What is happening now in America is the third wave of the same fight. The Obama presidency has picked the scab of festering racism in this country — bigots no longer burning crosses on lawns but still cowered in fear and tinged with resentment at the prospect of black empowerment. Just Obama’s mere presence as a leader has caused multitudes to act like lunatics. The Tea Party was born ostensibly to gripe about taxes but it masks new breed of seething racism.
In Fruitvale Station, Michael B. Jordan plays Oscar Grant, living free in America — in a country where segregation has been shot down. In a country where the Voting Rights Act had long since past. Sure, growing up in Oakland, CA for any young black man isn’t easy. Grant isn’t perfect. He makes many mistakes but basically he’s a good guy. And yet, the mere appearance of his skin color already marks him as a target for police — the same mantra I keep reading on right wing websites and on Twitter with reference to Trayvon Martin: he’s a thug.
The beauty of Fruitvale Station, The Butler and 12 Years a Slave is that all three are ultimately imbued with optimism, not hatred. They offer hope in the end, even forgiveness. All three are stories of redemption, of lessons learned, of atonement by the oppressors. Forgiveness is the thing that ultimately sets you free. Do these stories, then, help all of us to forgive ourselves for our past?

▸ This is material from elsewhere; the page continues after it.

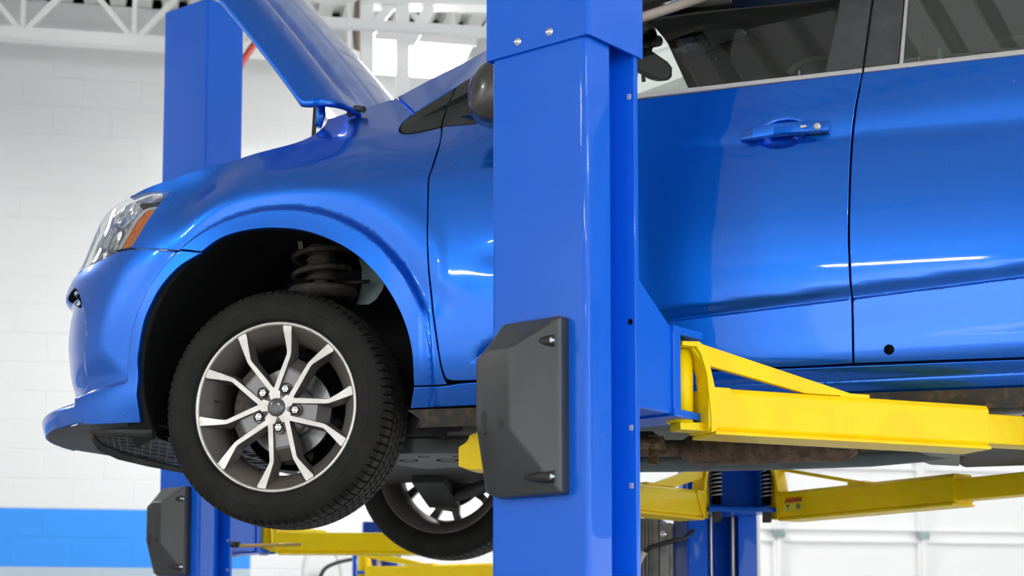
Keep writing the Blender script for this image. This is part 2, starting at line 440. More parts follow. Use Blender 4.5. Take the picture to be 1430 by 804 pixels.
# ------------------------------------------------------------------ THE CAR
car = empty('car', (0,0,0), label='blue five-door hatchback raised on the lift with its hood open and front wheel hanging', cat='car')
Z = lambda x, y, Y=.0: at(x, y, Y)
GR = (CRX, CRZ, (-.006,-.003,0,.003,.008,.02)); SH = (SHX, SHZ, (-.012,-.004,.004,.012)); RK = (RKX, RKZ, (-.008,-.004,0,.004,.008))
arch = [(281,351),(310,331),(350,320),(395,318),(440,326),(490,350),(530,388),(560,438),(575,490),(578,539)]
fender = panel('front_fender', px2([
    (598,248,'c'),(613,201),(616,178,'c'),(570,187),(557,182),(562,171),(577,158,'c'),(554,136.5,'c'),
    (520,147),(486,157),(458,166,'c'),(452,176),(436,189),(405,201),(340,219),(304,229),(241,249),(201,264),(181,275.5,'c'),
    (208,268),(237.6,267.5,'c'),(182,346,'c'),(230,348),(281,351,'c')]+arch[1:-1]+[(578,539,'c'),(600,538),(624,536.5,'c'),(617,521),(607,463),(599.5,400),(596,330)]),
    M['paint'], car, h=.011, lines=(SH,), pts=arcs((.405,.416,.425,.430,.435,.440,.446,.452,.460), -10, 200))
s1, z1 = inv(118,374)
bump = panel('front_bumper', px2([
    (282,352.5,'c'),(230,350),(182,348,'c'),(163,352),(141,363),(118,376,'c'),('u',s1-.35,z1-.02,'c'),('u',-1.25,z1-.03,'c'),('u',-1.25,1.885,'c'),
    ('u',-.9,1.885),('u',-.72,1.888),('u',-.6,1.892)]+[(130,592.5),(196,590,'c'),(192.5,567),(191,540),(191.5,512),(194.5,480),(201,448),(211,424),(226,398),(250,372)]),
    M['paint'], car, h=.011, pts=arcs((.405,.416,.425,.430,.435,.440,.446,.452,.460), 120, 185)+[np.stack([np.linspace(-1.2,-.45,110), np.interp(np.linspace(-1.2,-.45,110), [-.95,-.75,-.6,-.42], [1.925,1.94,1.965,1.985])+o_], 1) for o_ in (-.006,0,.006,.012,.018,.024,.030)])
fdoor = panel('front_door', px2([
    (599.5,248,'c'),(614.5,201),(626,148),(638,121,'c'),(662,106),(690,100),(700,160,'c'),(790,152),(880,140),(1045,120),(1203.5,101,'c'),
    (1193,156),(1187.5,213),(1184,317),(1185,360),(1187,400),(1189,424),(1190.5,507.5,'c'),(1114,511.5),(996,516),(682,530,'c'),(640,531.5),(627,530),(619,520),(609,463),(601.5,400),(597.5,330)]),
    M['paint'], car, h=.013, lines=(GR,SH), dense=(CUP[0],CUP[1],.08,.055,.0045))
rdoor = panel('rear_door', px2([
    (1205.5,101,'c'),(1430,75),(1600,58),(1720,48,'c'),(1715,250),(1720,400),(1715,489,'c'),(1430,499),(1192.8,507.5,'c'),
    (1191,424),(1189,400),(1186.5,317),(1190,213),(1195.5,156)]), M['paint'], car, h=.013, lines=(GR,SH))
rock = panel('rocker_panel', px2([
    (578,541,'c'),(624,538.5),(682,533),(996,519),(1192,511),(1430,502),(1712,492,'c'),(1712,535,'c'),(1430,545),(1209,551),(900,559),(682,566),(573,570.5,'c')]),
    M['paint'], car, h=.012, lines=(RK,))
# a black shell just inside the skin: its colour stands for the shade in the door gaps
sh = panel('gap_backing', px2([(470,185,'c'),(545,160),(700,165),(1204,108),(1715,60,'c'),(1712,520,'c'),(1430,531),(600,556,'c'),(592,480),(575,420),(540,360),(490,320),(430,300)]),
    M['void'], car, h=.03, off=-.024, flange=.0)
qx = [('u',2.36,2.74,'c'),('u',3.0,2.76),('u',3.25,2.7,'c'),('u',3.27,2.3),('u',3.22,1.92,'c'),('u',2.98,1.90,'c'),('u',2.94,2.0),('u',2.88,2.14),('u',2.74,2.28),('u',2.525,2.34),('u',2.38,2.31,'c')]
qd = inv(1241.5,488); 
quarter = panel('rear_quarter_panel', px2(qx), M['paint'], car, h=.03)

pd = pos(np.array([qd[0]]), np.array([qd[1]]))[0]; nd = nrm(np.array([qd[0]]), np.array([qd[1]]))[0]
mb = MB(); mb.lathe([(-.0022,0),(-.002,.0115),(-.0005,.0125),(.004,.0125)], 28, (0,0,0)); o = mb.build('door_disc', M['void'], rdoor, label='round black disc'); o.location = pd; o.rotation_euler = (-math.asin(nd[2]), 0, 0)  # plain black disc on the rear door skin
# far side, roof, tail: simple closed shells
def far_pos(s, z):
    p = pos(s, z); p = p.copy(); p[...,1] = 1.74-p[...,1]; return p
mb = MB()
ss = np.linspace(.42, 3.2, 40); zz = np.linspace(1.96, 2.66, 24)
mb.grid([[far_pos(np.array([s]), np.array([z]))[0] for z in zz] for s in ss])
mb.build('far_body_side', M['paint'], car, fix=False)
mb = MB(); ss = np.linspace(-1.2, .42, 50)
mb.grid([[far_pos(np.array([s]), np.array([z]))[0] for z in np.linspace(2.37, 2.50, 8)] for s in ss])
mb.build('far_fender', M['paint'], car, fix=False)
mb = MB()
def roofz(X, Y): return 3.045 - .06*((Y-.87)/.6)**2 - .25*max(0, 1.15-X)**2 - .05*max(0, X-2.2)**2
xs = np.linspace(.975, 3.0, 16); ys = np.linspace(.14, 1.60, 16)
mb.grid([[(x, y, roofz(x, y)) for y in ys] for x in xs])
mb.build('roof', M['paint'], car, fix=False)
mb = MB(); mb.grid([[(x, y, roofz(x, y)-.035) for y in ys] for x in xs], flip=True)
hl = mb.build('headliner', M['headliner'], car, fix=False)
mb = MB(); mb.box((3.02,.1,1.95),(3.18,1.64,2.72)); mb.box((2.98,.25,2.72),(3.02,1.49,3.0)); mb.build('tailgate', M['paint'], car, bevel=.02)

# A pillar, sails, pillars, belt trims, glass
panel('a_pillar', px2([(556,135,'c'),(600,111),(650,86),(690,64),(790,-2),(850,-50,'c'),(905,-45,'c'),(800,28),(700,92),(640,120),(579,157,'c')]), M['paint'], car, h=.014)
panel('mirror_sail', px2([(559,181),(563,171),(579,158.5,'c'),(610,138),(636,122,'c'),(625,148),(615.5,176.5,'c'),(585,183),(566,186)]), M['black'], fender, h=.012, off=.001)
sail = panel('mirror_sail', px2([(639,121,'c'),(664,106),(700,88),(740,72,'c'),(750,158,'c'),(690,170),(617.5,177,'c'),(627,148)]), M['black'], fdoor, h=.012, off=.003)
panel('pillar_trim', px2([(1176,-40,'c'),(1173,0),(1152,103,'c'),(1203.5,96,'c'),(1217,0),(1222,-40,'c')]), M['trimgrey'], fdoor, h=.014, off=.001, flange=.01)
panel('pillar_trim', px2([(1225,-40,'c'),(1220,0),(1207,96,'c'),(1254.5,90,'c'),(1262,0),(1265,-40,'c')]), M['trimgrey'], rdoor, h=.014, off=.001, flange=.01)
panel('window_frame', px2([(1266.5,-40,'c'),(1263.5,0),(1255.5,90,'c'),(1261,90,'c'),(1268,0),(1271,-40,'c')]), M['bright'], rdoor, h=.008, off=.003, flange=.01)
panel('belt_trim', px2([(700,160,'c'),(790,152),(880,139.5),(1045,120),(1203.5,102,'c'),(1204,96.5,'c'),(1045,114.5),(880,133.5),(790,145),(700,154,'c')]), M['bright'], fdoor, h=.008, off=.004, flange=.012, edge=.0015)
panel('belt_trim', px2([(1206.5,101.5,'c'),(1430,76.5),(1600,59),(1720,49,'c'),(1720,43,'c'),(1600,53),(1430,70),(1207,96,'c')]), M['bright'], rdoor, h=.008, off=.004, flange=.012, edge=.0015)
panel('window_glass', px2([(700,160,'c'),(880,136),(1153,104,'c'),(1174,0),(1180,-45,'c'),(905,-45,'c'),(800,28),(700,92,'c')]), M['glass'], fdoor, h=.03, off=-.008, flange=0, edge=.001)
panel('window_glass', px2([(1261,92,'c'),(1430,73),(1715,45,'c'),(1690,-30),(1660,-60,'c'),(1400,-50),(1272,-45,'c')]), M['tint'], rdoor, h=.03, off=-.006, flange=0, edge=.001)
# door frame tops, seen at the window's upper corner
mb = MB()
pts = [Z(780,42,.08), Z(850,18,.09), Z(884,4,.10), Z(945,-18,.11), Z(1040,-48,.12), Z(1230,-78,.14), Z(1700,-96,.14)]
mb.tube(pts, .030, 8); mb.build('door_frame', M['black'], fdoor)
mb = MB()
mb.tube([Z(800,57,.10), Z(850,39,.11), Z(884,28,.115), Z(912,19,.12), Z(945,8,.13), Z(985,-6,.14), Z(1100,-42,.16), Z(1300,-70,.26), Z(1600,-80,.28)], .0135, 12)
mb.build('roof_rail_trim', M['beige'], car)
# window lock stubs and clips behind the panes
for (x0,y0,y1,w,D) in ((1116,99,106,1.6,fdoor),):
    mb = MB(); mb.tube([Z(x0,y1,.07), Z(x0,y0,.075)], .003, 8); mb.build('lock_pin', M['bright'], D)
mb = MB(); mb.tube([Z(1284,92,.07), Z(1284,79,.075)], .003, 8); mb.build('lock_pin', M['hose'], rdoor)
mb = MB(); mb.bar(Z(1312,88,.075), Z(1313,68,.08), .006, .012); mb.build('window_clip', M['hose'], rdoor, bevel=.001)

# interior: visors, console, mirror, windscreen, seats, far pillars
HZ = 3.0
def on_hl(px, py, dz=0.):
    z = HZ+dz; r = ray(px, py); return CAM + r*(z-CAM[2])/r[2]
def slab(name, pxs, dz, th, m, parent, bevel=.006):
    P = [on_hl(x, y, dz) for x, y in pxs]; mb = MB(); n = len(P)
    vs = [tuple(p) for p in P]+[(p[0],p[1],p[2]+th) for p in P]
    mb.add(vs, [tuple(range(n)), tuple(range(n,2*n))[::-1]]+[(i,(i+1)%n,n+(i+1)%n,n+i) for i in range(n)])
    return mb.build(name, m, parent, bevel=bevel)
slab('sun_visor', [(944,15),(957,33),(966,36),(1016,22),(1024,12),(1018,-8),(1000,-22)], -.05, .016, M['visor'], hl)
slab('sun_visor', [(984,80),(1006,114),(1016,116),(1062,107),(1072,98),(1058,62),(1046,57),(1040,58)], -.035, .016, M['visor'], hl)
cons = slab('overhead_console', [(937,51),(950,72),(956,75),(1036,54),(1043,50),(1030,32),(1024,33),(942,47)], -.022, .02, M['console'], hl)
slab('map_light', [(949,55),(960,73),(980,69),(969,50)], -.030, .012, mat('map_light_blue', (.05,.10,.26), rough=.2), cons, .002)
slab('console_switch', [(971,50),(985,69),(994,66),(981,47)], -.030, .010, M['black'], cons, .002)
for (x, y) in ((958,35),(988,80)):
    mb = MB(); p = on_hl(x, y, -.03); mb.tube([p, p+np.array([.03,.01,-.006])], .005, 8); mb.build('visor_hinge', M['chrome'], hl)
mb = MB(); mb.tube([Z(1100,104,.5), Z(1112,92,.5), Z(1130,84,.5), Z(1160,80,.5)], .010, 8)
mb.build('grab_handle', M['visor'], hl, fix=False)
# rear view mirror
mn = Vector((.55,-.80,-.22)).normalized(); mO = Vector(Z(912,88,.62))
def on_mir(px, py, d=0.):
    r = Vector(ray(px, py)); c = Vector(CAM); return c + r*((mO-c).dot(mn)+d)/r.dot(mn)
def mir_prism(pxs, d0, d1, nm, m, par, bevel=0):
    A = [on_mir(x, y) for x, y in pxs]; mb = MB(); n = len(A)
    mb.add([tuple(p+mn*d0) for p in A]+[tuple(p+mn*d1) for p in A], [tuple(range(n)), tuple(range(n,2*n))[::-1]]+[(i,(i+1)%n,n+(i+1)%n,n+i) for i in range(n)])
    return mb.build(nm, m, par, bevel=bevel)
mirror_in = mir_prism([(884,66),(893,64),(905,67),(933,86),(939,94),(939,107),(934,112),(922,113),(910,110),(890,98),(880,84),(879,74)], -.022, 0, 'rear_view_mirror', M['black'], car, .004)
mir_prism([(890,68),(903,69),(931,88),(936,95),(935,105),(931,109),(921,110),(895,96),(888,80)], 0, .001, 'mirror_glass', mat('mirror_dark', (.30,.30,.27), rough=.2, coat=1), mirror_in)
mb = MB(); mb.tube([on_mir(905,66)-mn*.02, Vector(on_hl(908,50,-.03)), Vector(on_hl(900,44,0))], [.014,.02,.034], 8); mb.tube([on_mir(900,104)-mn*.01, on_mir(901,114)-mn*.01], .006, 8)
mb.build('mirror_stalk', M['black'], mirror_in)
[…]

So if 2013’s Oscar race is to be dominated by stories of our past, of the ongoing fight for racial equality, it will always be considered a cultural reflection of the Obama presidency. There is no getting around that fact. But Hollywood, too, must atone for its own failure at telling the truth, and its failure to fortify the foundation that enables filmmakers like these to flourish. The American film industry will keep getting owned by the international film community where people like Steve McQueen are encouraged, not discouraged.
When I started my website in 1999, no black actress had ever won lead in all of Oscar history. No woman director had ever won Picture and Director. And no black director had won, and back then, only one had ever been nominated. In the 15 years hence, I’ve seen a lot of dramatic change but it’s nowhere near enough. Even still, if it all ended after this year I could walk away mostly satisfied that the Oscar race is fluid, power can be shifted and great works can emerge if enough people look out for them, stand up for them, fight for them.
With so many exceptional works competing in this year’s Oscar race it’s hard to make a case for complaining. It will also be hard to find a winner, the one film that unify the giant monolith of industry voters. It will only be partly about the movie itself; much of the success will depend on the “Oscar story,” the personalities of those headed for the win, and how voters feel when they bestow their gifts.
The story of 2013 might not even be told through the Oscar race, but in the way perceptions shift, even a little. Light let into dark rooms, hope where there has only been quiet resignation, a past and a present well told. Only the future remains untold. It waits like a winged bird on the edge of everything that came before, no other choice but to take flight into a limitless horizon.